Saturday 20 August 2016

If you can read this thank a teacher


We are delighted to see our dear German friends, Nonie and Torsten.  They arrive in an aged BMW, fulfilling every preconceived idea about Germans loving quality cars that last forever.  We settle them in with rosé and catching up.  After a while I hesitate to ask the question but the right time never comes.  Finally I blurt it out:
"How did you feel on 24th June?".  The atmosphere immediately freezes and there is a pregnant pause.
Nonie was in tears.  She went to work on autopilot that morning to the tearful hugs of commiserating  staff room colleagues.  Torsten looks thunderous as Nonie proceeds to tell us about her classic stages of grief.  The last phase is anger and it is clear that this is still the major emotion.  They both feel utterly betrayed by a campaign that allowed so many lies to go unchallenged.  Yes, they agree that Cameron was incompetent and slothful and that complacency led to this outcome.
They avoid eye contact while they tell us what they really feel about living in the UK.  After 20 years teaching in state schools and approaching retirement they feel betrayed and are now planning to retire in Germany.  Devaluation of sterling will impoverish their pensions.  Living in Germany may devalue them further but staying in the UK is unthinkable.  Why should they stay, they argue, in a country in which they feel unwelcome, despite their years of service in secondary education?  I quip that an Irish acquaintance was able to vote but this merely enrages them - they had no vote. Mentioning the disenfranchisement of long-standing expats seems superfluous at this point.
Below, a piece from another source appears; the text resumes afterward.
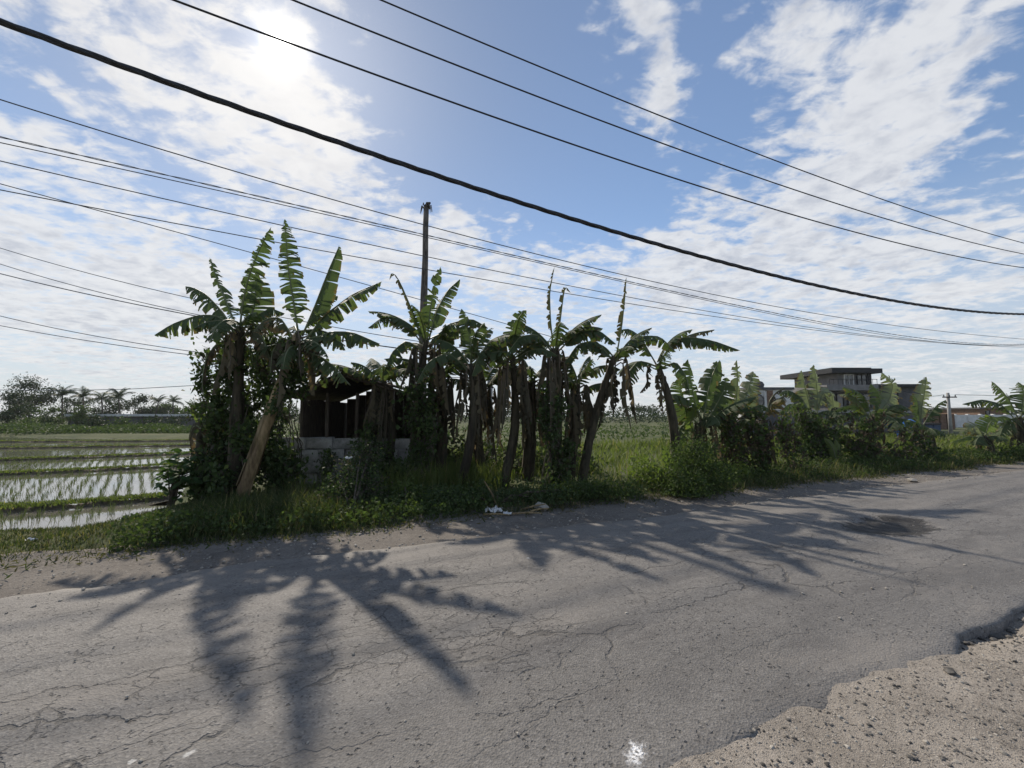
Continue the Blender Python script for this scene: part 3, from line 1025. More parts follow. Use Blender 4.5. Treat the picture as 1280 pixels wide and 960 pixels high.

I put it to them that the referendum was purely advisory, that the campaign was based on lies and that Parliament must be made to vote to trigger Article 50.  No, they say.  "You have voted, now you must go and go quickly" they retort, echoing the words of Frau Merkel and Herr Hollande.  Nonie and Torsten are reasonable, intelligent people and if they are thinking in this punitive way, then what are Europe's leaders thinking?  Will the UK be shown the door?  Is there a clause for this?  Will Merkel and Hollande tolerate the delays?  How the UK economy will cope with years of uncertainty remains to be seen.  How will we be able to recruit the native speakers we so desperately need to teach modern foreign languages? We are now seen as a nation intended on doing monumental self-harm - a quick look at European headlines is illuminating.   The post resignation humming of Cameron added some humour the very dark days after the referendum but left the reputation of British politics in tatters.  It is clear that the UK is to be punished for its folly and European capitals will gain from our loss.   And Germany will gain Nonie and Torsten.